● Work instructions: Write out the whole listing, matching it exactly.

### Data segment ###

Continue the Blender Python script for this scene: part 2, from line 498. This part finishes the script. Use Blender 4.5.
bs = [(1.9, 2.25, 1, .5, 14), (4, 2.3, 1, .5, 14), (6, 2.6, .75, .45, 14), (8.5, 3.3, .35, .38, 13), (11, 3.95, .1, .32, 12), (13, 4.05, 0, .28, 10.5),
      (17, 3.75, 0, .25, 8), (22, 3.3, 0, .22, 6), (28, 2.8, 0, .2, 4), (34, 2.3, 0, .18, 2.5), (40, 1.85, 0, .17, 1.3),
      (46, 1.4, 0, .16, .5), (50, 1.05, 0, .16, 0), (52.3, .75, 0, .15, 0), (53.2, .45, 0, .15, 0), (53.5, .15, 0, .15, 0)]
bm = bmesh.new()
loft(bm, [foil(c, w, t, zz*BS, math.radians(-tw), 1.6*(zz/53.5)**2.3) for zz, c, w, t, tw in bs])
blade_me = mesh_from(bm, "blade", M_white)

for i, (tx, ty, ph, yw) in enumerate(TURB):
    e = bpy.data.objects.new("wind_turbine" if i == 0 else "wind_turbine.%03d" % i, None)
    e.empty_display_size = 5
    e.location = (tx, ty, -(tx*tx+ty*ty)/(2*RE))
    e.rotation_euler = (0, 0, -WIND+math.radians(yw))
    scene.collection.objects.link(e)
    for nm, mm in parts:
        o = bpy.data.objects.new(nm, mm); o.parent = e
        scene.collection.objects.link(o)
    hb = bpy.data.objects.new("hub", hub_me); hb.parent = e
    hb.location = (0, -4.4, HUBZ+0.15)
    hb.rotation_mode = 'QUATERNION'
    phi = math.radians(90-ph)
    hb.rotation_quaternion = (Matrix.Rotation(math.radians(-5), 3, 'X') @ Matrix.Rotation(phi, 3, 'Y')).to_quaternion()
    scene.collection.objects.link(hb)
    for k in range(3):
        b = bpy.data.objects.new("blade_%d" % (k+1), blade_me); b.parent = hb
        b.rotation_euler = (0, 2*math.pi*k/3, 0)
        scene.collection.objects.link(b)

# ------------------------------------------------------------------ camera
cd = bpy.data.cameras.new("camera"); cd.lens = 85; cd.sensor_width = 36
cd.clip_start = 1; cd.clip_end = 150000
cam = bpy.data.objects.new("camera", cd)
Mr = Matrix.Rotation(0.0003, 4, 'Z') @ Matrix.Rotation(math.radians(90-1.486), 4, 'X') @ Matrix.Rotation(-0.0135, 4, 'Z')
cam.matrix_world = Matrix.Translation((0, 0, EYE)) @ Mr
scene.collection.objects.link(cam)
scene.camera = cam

###

● Problem solution:
Continue the Blender Python script for this scene: part 2, from line 498. This part finishes the script. Use Blender 4.5.
bs = [(1.9, 2.25, 1, .5, 14), (4, 2.3, 1, .5, 14), (6, 2.6, .75, .45, 14), (8.5, 3.3, .35, .38, 13), (11, 3.95, .1, .32, 12), (13, 4.05, 0, .28, 10.5),
      (17, 3.75, 0, .25, 8), (22, 3.3, 0, .22, 6), (28, 2.8, 0, .2, 4), (34, 2.3, 0, .18, 2.5), (40, 1.85, 0, .17, 1.3),
      (46, 1.4, 0, .16, .5), (50, 1.05, 0, .16, 0), (52.3, .75, 0, .15, 0), (53.2, .45, 0, .15, 0), (53.5, .15, 0, .15, 0)]
bm = bmesh.new()
loft(bm, [foil(c, w, t, zz*BS, math.radians(-tw), 1.6*(zz/53.5)**2.3) for zz, c, w, t, tw in bs])
blade_me = mesh_from(bm, "blade", M_white)

for i, (tx, ty, ph, yw) in enumerate(TURB):
    e = bpy.data.objects.new("wind_turbine" if i == 0 else "wind_turbine.%03d" % i, None)
    e.empty_display_size = 5
    e.location = (tx, ty, -(tx*tx+ty*ty)/(2*RE))
    e.rotation_euler = (0, 0, -WIND+math.radians(yw))
    scene.collection.objects.link(e)
    for nm, mm in parts:
        o = bpy.data.objects.new(nm, mm); o.parent = e
        scene.collection.objects.link(o)
    hb = bpy.data.objects.new("hub", hub_me); hb.parent = e
    hb.location = (0, -4.4, HUBZ+0.15)
    hb.rotation_mode = 'QUATERNION'
    phi = math.radians(90-ph)
    hb.rotation_quaternion = (Matrix.Rotation(math.radians(-5), 3, 'X') @ Matrix.Rotation(phi, 3, 'Y')).to_quaternion()
    scene.collection.objects.link(hb)
    for k in range(3):
        b = bpy.data.objects.new("blade_%d" % (k+1), blade_me); b.parent = hb
        b.rotation_euler = (0, 2*math.pi*k/3, 0)
        scene.collection.objects.link(b)

# ------------------------------------------------------------------ camera
cd = bpy.data.cameras.new("camera"); cd.lens = 85; cd.sensor_width = 36
cd.clip_start = 1; cd.clip_end = 150000
cam = bpy.data.objects.new("camera", cd)
Mr = Matrix.Rotation(0.0003, 4, 'Z') @ Matrix.Rotation(math.radians(90-1.486), 4, 'X') @ Matrix.Rotation(-0.0135, 4, 'Z')
cam.matrix_world = Matrix.Translation((0, 0, EYE)) @ Mr
scene.collection.objects.link(cam)
scene.camera = cam